Question 9.SP.8: For the section shown, the moments and product of inertia wi......
For the section shown, the moments and product of inertia with respect to the x and y axes are
I_x=7.20 \times 10^6 \mathrm{~mm}^4 \quad I_y=2.59 \times 10^6 \mathrm{~mm}^4 \quad I_{x y}=-2.54 \times 10^6 \mathrm{~mm}^4
Using Mohr’s circle, determine (a) the principal axes of the section about O, (b) the values of the principal moments of inertia of the section about O, and (c) the moments and product of inertia of the section with respect to the x’ and y’ axes that form an angle of 60° with the x and y axes.
STRATEGY: You should carefully draw Mohr’s circle and use the geometry of the circle to determine the orientation of the principal axes. Then complete the analysis for the requested moments of inertia.
MODELING:
Drawing Mohr’s Circle. First plot point X with coordinates I_x=7.20, I_{x y}=-2.54, and plot point Y with coordinates I_y=2.59, -I_{x y}=+2.54. Join X and Y with a straight line to define the center C of Mohr’s circle (Fig. 1). You can measure the abscissa of C, which represents I_{\mathrm{ave}}, and the radius R of the circle either directly or using
I_{\mathrm{ave}}=O C=\frac{1}{2}\left(I_x+I_y\right)=\frac{1}{2}\left(7.20 \times 10^6+2.59 \times 10^6\right)=4.895 \times 10^6 \mathrm{~mm}^4
C D=\frac{1}{2}\left(I_x-I_y\right)=\frac{1}{2}\left(7.20 \times 10^6-2.59 \times 10^6\right)=2.305 \times 10^6 \mathrm{~mm}^4
R=\sqrt{(C D)^2+(D X)^2}=\sqrt{\left(2.305 \times 10^6\right)^2+\left(2.54 \times 10^6\right)^2}
=3.430 \times 10^6 \mathrm{~mm}^4
ANALYSIS:
a. Principal Axes. The principal axes of the section correspond to points A and B on Mohr’s circle, and the angle through which you should rotate CX to bring it into CA defines 2 \theta_m. You obtain
\tan 2 \theta_m=\frac{D X}{C D}=\frac{2.54}{2.305}=1.102 \quad 2 \theta_m=47.8^{\circ} ↺ \theta_m=23.9^{\circ} ↺
Thus, the principal axis Oa corresponding to the maximum value of the moment of inertia is obtained by rotating the x axis through 23.9° counterclockwise; the principal axis Ob corresponding to the minimum value of the moment of inertia can be obtained by rotating the y axis through the same angle (Fig. 2).

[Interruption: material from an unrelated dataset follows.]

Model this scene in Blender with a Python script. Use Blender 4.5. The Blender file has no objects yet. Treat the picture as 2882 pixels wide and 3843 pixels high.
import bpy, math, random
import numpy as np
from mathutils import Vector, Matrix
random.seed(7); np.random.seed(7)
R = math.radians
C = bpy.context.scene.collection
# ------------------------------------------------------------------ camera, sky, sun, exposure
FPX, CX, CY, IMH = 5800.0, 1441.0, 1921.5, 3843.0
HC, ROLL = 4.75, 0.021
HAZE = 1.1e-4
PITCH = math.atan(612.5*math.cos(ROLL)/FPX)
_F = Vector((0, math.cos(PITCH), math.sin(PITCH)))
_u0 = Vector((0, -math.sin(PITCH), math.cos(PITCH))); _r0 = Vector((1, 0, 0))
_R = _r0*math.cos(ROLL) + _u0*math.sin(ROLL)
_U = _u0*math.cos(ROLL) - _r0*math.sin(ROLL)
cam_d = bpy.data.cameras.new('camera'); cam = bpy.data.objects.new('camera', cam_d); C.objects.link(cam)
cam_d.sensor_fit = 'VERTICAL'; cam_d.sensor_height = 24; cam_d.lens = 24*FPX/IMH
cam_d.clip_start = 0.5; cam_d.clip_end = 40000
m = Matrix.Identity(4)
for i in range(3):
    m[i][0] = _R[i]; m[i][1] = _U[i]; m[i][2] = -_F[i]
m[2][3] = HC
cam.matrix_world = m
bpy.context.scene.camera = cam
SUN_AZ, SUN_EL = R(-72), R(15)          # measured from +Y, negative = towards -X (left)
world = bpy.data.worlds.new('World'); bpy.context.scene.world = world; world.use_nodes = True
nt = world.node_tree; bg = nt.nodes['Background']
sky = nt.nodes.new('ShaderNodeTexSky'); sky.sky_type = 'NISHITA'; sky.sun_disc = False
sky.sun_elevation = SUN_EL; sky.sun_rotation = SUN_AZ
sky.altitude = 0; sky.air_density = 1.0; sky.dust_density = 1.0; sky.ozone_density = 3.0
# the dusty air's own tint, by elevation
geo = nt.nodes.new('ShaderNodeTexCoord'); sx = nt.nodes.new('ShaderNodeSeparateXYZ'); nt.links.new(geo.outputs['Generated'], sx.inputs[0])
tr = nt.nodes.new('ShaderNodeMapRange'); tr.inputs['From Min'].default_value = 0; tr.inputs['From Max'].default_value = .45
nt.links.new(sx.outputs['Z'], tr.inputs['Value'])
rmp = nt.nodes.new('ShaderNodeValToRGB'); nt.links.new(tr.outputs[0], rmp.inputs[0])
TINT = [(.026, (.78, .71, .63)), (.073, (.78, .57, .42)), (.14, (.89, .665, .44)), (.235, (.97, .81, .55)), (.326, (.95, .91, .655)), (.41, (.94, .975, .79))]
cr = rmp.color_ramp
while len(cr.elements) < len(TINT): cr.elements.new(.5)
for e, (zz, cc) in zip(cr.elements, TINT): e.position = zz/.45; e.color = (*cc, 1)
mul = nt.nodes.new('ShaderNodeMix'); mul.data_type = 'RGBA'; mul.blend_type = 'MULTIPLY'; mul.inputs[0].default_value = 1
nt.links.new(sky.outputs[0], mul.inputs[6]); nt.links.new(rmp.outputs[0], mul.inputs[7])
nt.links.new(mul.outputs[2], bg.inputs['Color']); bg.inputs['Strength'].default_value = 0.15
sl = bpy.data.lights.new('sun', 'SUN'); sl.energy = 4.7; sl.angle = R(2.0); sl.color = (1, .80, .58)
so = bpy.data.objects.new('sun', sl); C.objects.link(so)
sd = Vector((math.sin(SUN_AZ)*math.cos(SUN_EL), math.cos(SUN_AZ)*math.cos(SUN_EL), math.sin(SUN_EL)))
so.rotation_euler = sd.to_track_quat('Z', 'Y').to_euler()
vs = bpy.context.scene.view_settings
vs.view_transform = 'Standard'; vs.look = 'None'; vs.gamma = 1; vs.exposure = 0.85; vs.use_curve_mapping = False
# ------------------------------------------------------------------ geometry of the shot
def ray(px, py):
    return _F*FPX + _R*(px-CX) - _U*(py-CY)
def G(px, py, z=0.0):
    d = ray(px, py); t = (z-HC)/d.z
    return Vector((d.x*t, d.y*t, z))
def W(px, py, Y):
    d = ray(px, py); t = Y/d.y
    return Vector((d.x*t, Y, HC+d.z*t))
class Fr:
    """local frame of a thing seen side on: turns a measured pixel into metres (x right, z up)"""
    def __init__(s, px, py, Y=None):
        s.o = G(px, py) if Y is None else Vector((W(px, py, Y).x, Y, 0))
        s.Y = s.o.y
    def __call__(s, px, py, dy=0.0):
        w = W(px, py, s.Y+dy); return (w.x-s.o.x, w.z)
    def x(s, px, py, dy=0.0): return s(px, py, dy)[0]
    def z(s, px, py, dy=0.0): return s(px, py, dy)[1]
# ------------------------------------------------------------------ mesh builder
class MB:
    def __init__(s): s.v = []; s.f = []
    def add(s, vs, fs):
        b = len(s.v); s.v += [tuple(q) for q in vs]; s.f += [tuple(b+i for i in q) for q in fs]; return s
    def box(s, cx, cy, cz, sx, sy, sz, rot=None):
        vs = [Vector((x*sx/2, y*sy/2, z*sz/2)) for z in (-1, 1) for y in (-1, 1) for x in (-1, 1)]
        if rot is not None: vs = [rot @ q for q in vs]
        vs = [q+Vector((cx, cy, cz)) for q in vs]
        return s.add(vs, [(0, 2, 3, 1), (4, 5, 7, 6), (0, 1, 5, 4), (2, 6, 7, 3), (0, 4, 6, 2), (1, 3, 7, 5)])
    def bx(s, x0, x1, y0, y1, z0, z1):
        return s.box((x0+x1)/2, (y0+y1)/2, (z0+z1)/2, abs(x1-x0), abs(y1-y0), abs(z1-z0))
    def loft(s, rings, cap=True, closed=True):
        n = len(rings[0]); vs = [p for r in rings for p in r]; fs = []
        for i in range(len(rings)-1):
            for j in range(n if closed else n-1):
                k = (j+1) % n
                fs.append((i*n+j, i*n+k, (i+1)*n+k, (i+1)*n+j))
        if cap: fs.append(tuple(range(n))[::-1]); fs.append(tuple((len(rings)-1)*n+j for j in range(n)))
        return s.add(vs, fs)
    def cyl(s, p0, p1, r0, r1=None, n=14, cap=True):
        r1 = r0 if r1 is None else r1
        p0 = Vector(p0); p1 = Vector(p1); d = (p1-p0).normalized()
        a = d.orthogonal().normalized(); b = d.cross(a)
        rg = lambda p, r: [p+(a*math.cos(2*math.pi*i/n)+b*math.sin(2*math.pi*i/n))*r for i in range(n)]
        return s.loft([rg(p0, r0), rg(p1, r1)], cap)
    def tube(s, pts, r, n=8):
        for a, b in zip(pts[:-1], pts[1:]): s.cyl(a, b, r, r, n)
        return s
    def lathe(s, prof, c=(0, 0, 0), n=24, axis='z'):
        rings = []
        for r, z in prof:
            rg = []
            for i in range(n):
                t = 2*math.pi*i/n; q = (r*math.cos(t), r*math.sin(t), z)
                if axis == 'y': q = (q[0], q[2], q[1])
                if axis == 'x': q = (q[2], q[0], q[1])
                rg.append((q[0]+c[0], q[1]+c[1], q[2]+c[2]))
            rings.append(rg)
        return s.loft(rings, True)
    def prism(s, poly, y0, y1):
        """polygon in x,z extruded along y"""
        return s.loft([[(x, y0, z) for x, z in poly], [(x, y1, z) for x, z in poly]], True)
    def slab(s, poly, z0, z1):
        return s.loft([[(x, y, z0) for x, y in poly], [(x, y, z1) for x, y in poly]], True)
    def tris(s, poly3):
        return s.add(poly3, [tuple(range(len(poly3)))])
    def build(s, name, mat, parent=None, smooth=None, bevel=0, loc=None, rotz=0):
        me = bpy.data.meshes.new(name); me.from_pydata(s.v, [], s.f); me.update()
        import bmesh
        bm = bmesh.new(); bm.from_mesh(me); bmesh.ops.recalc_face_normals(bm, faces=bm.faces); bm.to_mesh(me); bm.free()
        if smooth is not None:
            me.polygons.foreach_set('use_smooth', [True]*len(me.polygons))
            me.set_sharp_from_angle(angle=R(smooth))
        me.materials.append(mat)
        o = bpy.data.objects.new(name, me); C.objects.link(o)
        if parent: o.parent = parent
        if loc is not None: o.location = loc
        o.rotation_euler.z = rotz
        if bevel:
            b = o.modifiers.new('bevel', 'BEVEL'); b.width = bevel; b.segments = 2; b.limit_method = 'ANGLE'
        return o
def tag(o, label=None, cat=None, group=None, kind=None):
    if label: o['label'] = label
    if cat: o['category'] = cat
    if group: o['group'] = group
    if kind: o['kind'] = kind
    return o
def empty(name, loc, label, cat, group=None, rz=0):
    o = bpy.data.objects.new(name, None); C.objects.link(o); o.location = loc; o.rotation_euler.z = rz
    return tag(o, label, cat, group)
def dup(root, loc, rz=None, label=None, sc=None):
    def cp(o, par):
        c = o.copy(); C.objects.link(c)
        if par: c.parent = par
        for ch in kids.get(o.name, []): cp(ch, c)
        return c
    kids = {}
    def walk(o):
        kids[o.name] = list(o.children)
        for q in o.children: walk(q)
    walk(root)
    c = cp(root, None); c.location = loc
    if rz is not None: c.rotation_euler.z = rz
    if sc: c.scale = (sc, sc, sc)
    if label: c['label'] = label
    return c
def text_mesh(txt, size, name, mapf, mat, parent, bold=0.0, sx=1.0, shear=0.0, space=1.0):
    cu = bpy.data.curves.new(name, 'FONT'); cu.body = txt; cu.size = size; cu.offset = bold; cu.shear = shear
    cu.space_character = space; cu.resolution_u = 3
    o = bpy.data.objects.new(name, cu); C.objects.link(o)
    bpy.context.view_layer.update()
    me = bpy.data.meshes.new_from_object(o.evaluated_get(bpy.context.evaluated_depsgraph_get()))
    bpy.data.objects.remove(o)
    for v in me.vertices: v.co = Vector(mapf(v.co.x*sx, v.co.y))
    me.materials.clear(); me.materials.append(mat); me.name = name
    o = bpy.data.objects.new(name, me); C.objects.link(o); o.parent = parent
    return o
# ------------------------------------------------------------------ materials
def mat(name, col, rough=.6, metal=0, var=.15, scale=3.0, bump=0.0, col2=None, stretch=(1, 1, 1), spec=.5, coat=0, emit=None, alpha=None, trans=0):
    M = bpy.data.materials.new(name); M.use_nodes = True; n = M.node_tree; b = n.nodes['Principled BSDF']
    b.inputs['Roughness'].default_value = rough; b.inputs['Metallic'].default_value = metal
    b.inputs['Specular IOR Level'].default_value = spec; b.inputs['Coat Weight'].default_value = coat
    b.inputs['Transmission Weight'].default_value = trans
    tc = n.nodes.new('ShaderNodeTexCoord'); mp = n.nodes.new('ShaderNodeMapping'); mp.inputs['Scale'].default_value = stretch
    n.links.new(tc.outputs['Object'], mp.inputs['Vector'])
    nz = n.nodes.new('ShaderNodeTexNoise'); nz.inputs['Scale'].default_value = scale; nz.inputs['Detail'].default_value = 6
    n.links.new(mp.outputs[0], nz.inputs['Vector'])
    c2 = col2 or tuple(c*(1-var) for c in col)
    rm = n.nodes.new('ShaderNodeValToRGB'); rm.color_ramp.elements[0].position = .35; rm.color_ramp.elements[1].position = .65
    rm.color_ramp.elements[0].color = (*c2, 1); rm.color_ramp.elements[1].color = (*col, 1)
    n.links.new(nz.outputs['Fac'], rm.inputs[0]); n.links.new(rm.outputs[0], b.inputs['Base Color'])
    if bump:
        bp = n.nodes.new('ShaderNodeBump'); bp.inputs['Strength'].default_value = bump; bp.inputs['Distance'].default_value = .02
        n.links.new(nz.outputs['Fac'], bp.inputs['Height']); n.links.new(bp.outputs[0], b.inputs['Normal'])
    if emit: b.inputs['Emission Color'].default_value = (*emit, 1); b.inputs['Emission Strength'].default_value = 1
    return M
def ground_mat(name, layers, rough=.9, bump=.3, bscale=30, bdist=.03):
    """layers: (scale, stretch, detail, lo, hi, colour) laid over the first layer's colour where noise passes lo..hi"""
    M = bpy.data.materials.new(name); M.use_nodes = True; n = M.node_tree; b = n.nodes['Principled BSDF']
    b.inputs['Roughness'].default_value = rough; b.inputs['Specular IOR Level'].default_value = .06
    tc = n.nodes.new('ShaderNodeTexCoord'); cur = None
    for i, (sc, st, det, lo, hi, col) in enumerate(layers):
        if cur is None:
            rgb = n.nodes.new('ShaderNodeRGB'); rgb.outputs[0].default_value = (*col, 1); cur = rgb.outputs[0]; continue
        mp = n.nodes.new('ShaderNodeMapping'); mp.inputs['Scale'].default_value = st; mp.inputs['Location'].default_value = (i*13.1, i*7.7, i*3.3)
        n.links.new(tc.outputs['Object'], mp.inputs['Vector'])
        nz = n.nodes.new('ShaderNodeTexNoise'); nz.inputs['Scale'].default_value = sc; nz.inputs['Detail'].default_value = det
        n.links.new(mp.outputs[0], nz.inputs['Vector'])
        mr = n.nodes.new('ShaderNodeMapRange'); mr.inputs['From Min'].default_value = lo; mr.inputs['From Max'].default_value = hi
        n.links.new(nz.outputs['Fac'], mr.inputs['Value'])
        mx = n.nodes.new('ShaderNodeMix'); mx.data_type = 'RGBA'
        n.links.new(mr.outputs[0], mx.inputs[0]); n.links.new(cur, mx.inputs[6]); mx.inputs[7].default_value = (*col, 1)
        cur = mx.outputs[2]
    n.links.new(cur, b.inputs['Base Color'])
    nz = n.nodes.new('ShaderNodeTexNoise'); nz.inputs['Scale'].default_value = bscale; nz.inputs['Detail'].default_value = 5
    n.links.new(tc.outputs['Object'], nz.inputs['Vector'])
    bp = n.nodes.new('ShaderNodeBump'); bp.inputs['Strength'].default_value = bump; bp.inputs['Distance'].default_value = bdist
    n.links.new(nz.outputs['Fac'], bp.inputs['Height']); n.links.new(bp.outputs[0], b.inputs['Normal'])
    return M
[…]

b. Principal Moments of Inertia. The principal moments of inertia are represented by the abscissas of A and B. The results are
I_{\max }=O A=O C+C A=I_{\mathrm{ave}}+R=(4.895+3.430) 10^6 \mathrm{~mm}^4
I_{\max }=8.33 \times 10^6 \mathrm{~mm}^4
I_{\min }=O B=O C-B C=I_{\mathrm{ave}}-R=(4.895-3.430) 10^6 \mathrm{~mm}^4
I_{\min }=1.47 \times 10^6 \mathrm{~mm}^4
c. Moments and Product of Inertia with Respect to the x’ and y’ Axes. On Mohr’s circle, you obtain the points X’ and Y’, which correspond to the x’ and y’ axes, by rotating CX and CY through an angle 2θ = 2(60°) = 120° counterclockwise (Fig. 3). The coordinates of X’ and Y’ yield the desired moments and product of inertia. Noting that the angle that CX’ forms with the horizontal axis is \phi=120^{\circ} – 47.8° = 72.2°, you have
I_{x^{\prime}}=O F=O C+C F=4.895 \times 10^6 \mathrm{~mm}^4+\left(3.430 \times 10^6 \mathrm{~mm}^4\right) \cos 72.2^{\circ}
I_{x^{\prime}}=5.94 \times 10^6 \mathrm{~mm}^4
I_{y^{\prime}}=O G=O C-G C=4.895 \times 10^6 \mathrm{~mm}^4-\left(3.430 \times 10^6 \mathrm{~mm}^4\right) \cos 72.2^{\circ}
I_{y^{\prime}}=3.85 \times 10^6 \mathrm{~mm}^4
I_{x^{\prime} y^{\prime}}=F X^{\prime}=\left(3.430 \times 10^6 \mathrm{~mm}^4\right) \sin 72.2^{\circ}
I_{x^{\prime} y^{\prime}}=3.27 \times 10^6 \mathrm{~mm}^4
REFLECT and THINK: This problem illustrates typical calculations with Mohr’s circle. The technique is a useful one to learn and remember.